Monday 28 February 2011

Richard Thompson: Holy Blues

I have been reading, with much interest, the estimable Greil Marcus’s Bob Dylan: Writings 1968-2010. On the cover is a quote from the San Francisco Chronicle – ‘Why read anyone else’s work on Dylan?’ Well, you would do so given the fact that such a figure as Dylan is liable at any time to inspire more than just one worthy interpreter; furthermore, because for every one sentence of Marcus’s that you might agree with, there’s liable to be another that will have you dropping your bacon sandwich. To take just one from the latter subset: Marcus’s Village Voice dismissal of Oh Mercy (1989) as ‘shapely and airless’, characterising Dylan as an actor who was merely hitting marks chalked by producer Daniel Lanois. Well... apart from any dissenting listeners’ views, Dylan’s Chronicles would seem to suggest otherwise.
I must digress, though, because really I want to say something about Richard Thompson. Bear with me...
The scholar-journalist/filmmaker/bon viveur Kevin Jackson is, among his many claims on artistry, the authorised biographer of writer-director Paul Schrader, and it was in this capacity that in 1991 he filed a set report from New York for Sight & Sound concerning Schrader’s movie Light Sleeper. One of the many fascinating cineaste-matters discussed between the two therein was Schrader’s quest to score his movie with a sequence of songs that would have both an authorial connection and a linking, pervading soulfulness to them.

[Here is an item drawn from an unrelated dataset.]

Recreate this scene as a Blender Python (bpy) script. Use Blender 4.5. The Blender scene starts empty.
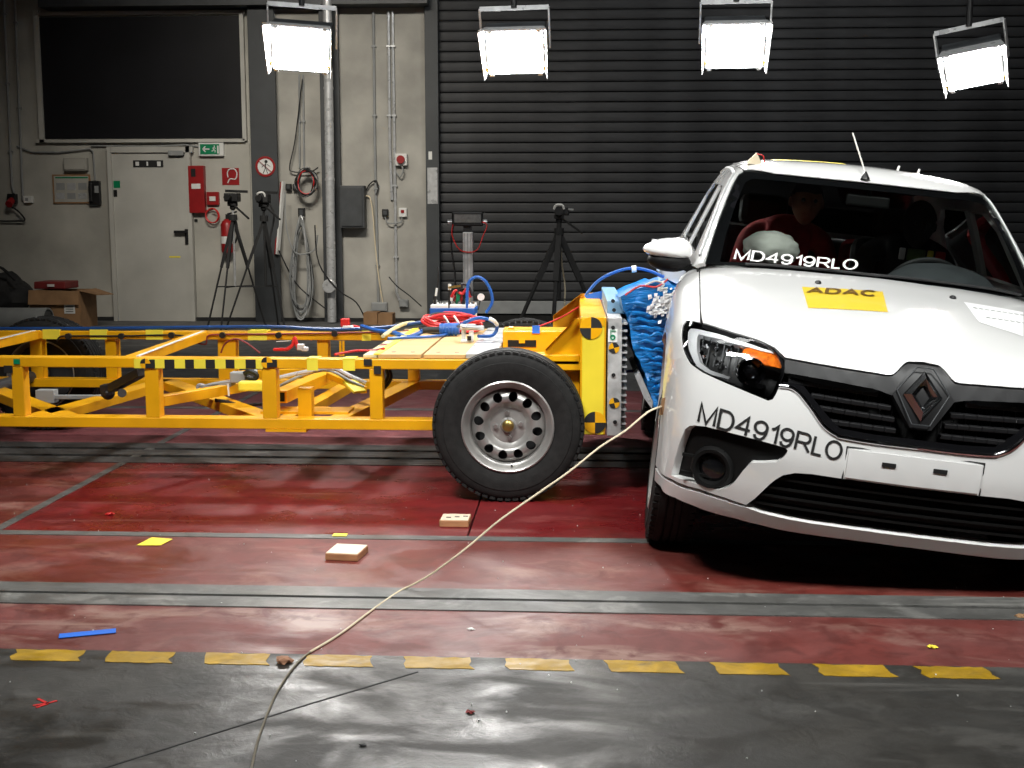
import bpy, bmesh, math, random
import numpy as np
from mathutils import Vector, Matrix, noise
from mathutils.geometry import delaunay_2d_cdt
random.seed(4)
SC = bpy.context.scene; COL = SC.collection
# ------------------------------------------------------------------ camera
PITCH = math.atan(160 / 1200); YAW = math.radians(3.0); CH = 1.227; FPX = 1200.0
cd = bpy.data.cameras.new('camera'); cam = bpy.data.objects.new('camera', cd); COL.objects.link(cam)
cd.sensor_width = 36; cd.lens = 36 * FPX / 1024; cd.clip_start = .05; cd.clip_end = 100
cam.location = (0, 0, CH); cam.rotation_euler = (math.pi / 2 - PITCH, 0, YAW); SC.camera = cam
# ------------------------------------------------------------------ world, exposure
w = bpy.data.worlds.new('hall_dark'); SC.world = w; w.use_nodes = True
w.node_tree.nodes['Background'].inputs[0].default_value = (.9, .95, 1, 1); w.node_tree.nodes['Background'].inputs[1].default_value = .02
vs = SC.view_settings; vs.view_transform = 'Standard'; vs.look = 'None'; vs.gamma = 1; vs.use_curve_mapping = False; vs.exposure = -0.1
# ------------------------------------------------------------------ ceiling light banks over the crash zone, plus added fills for wall and shutter (above and behind the frame)
def area(name, loc, aim, sx, sy, power, col=(.99, 1, .975), spread=140):
    l = bpy.data.lights.new(name, 'AREA'); l.shape = 'RECTANGLE'; l.size = sx; l.size_y = sy; l.energy = power; l.color = col; l.spread = math.radians(spread)
    o = bpy.data.objects.new(name, l); COL.objects.link(o); o.location = loc
    o.rotation_euler = (Vector(aim) - Vector(loc)).to_track_quat('-Z', 'Y').to_euler(); return o
area('ceiling_bank_left', (-1.8, 2.0, 5.2), (-.5, 5.3, .2), 1.4, .8, 84, spread=80)
area('ceiling_bank_right', (2.3, .8, 5.2), (1.3, 4.8, .5), 1.6, .8, 68, spread=72)
area('ceiling_bank_mid', (.2, 5.2, 5.3), (.2, 6.2, 0), 3.0, .8, 40, spread=120)
area('wall_fill', (-3.0, 9.6, 5.3), (-2.9, 15, .8), 2.4, .6, 72, (1, .94, .83), 76)  # unseen fill lamp, aimed and narrowed to brighten the wall bays
area('shutter_fill', (2.2, 9.8, 5.3), (2.2, 15, 2.2), 3.0, .6, 66, spread=140)  # unseen fill lamp, added to lift the dark shutter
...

Schrader first called upon his friend Bob Dylan, for whom he’d once directed a promo clip. The hope was that Dylan would license a number of songs, chiefly from Oh Mercy. But Dylan wasn’t having it. Thus a short-order head-scratcher for Schrader, on which Jackson tried to be of some assistance in proposing alternatives. Who could deputise for Bob Dylan? Van Morrison? ‘Too Irish’ was Schrader’s understandable opinion. Richard Thompson? ‘Maybe too English’ was, if I remember right, the final Schrader ruling...
But just as it’s no shame for George Eliot to be compared with Tolstoy even she’s adjudged to suffer slightly by the match-up – it’s quite true that in Richard Thompson England has a musical treasure/songsmith-guitar hero to set by the finest the world might offer. Somehow I managed to miss that he was lately made an OBE. The Old Kit Bag is my favourite of his recent albums, 'Gethsemane' (below) my favourite song thereupon. Thompson is of course a practising Muslim, and his faith has never inflected his work quite as thoroughly as Dylan’s did his c. 1979-1981. But the cadences of the preacher are present always, nonetheless.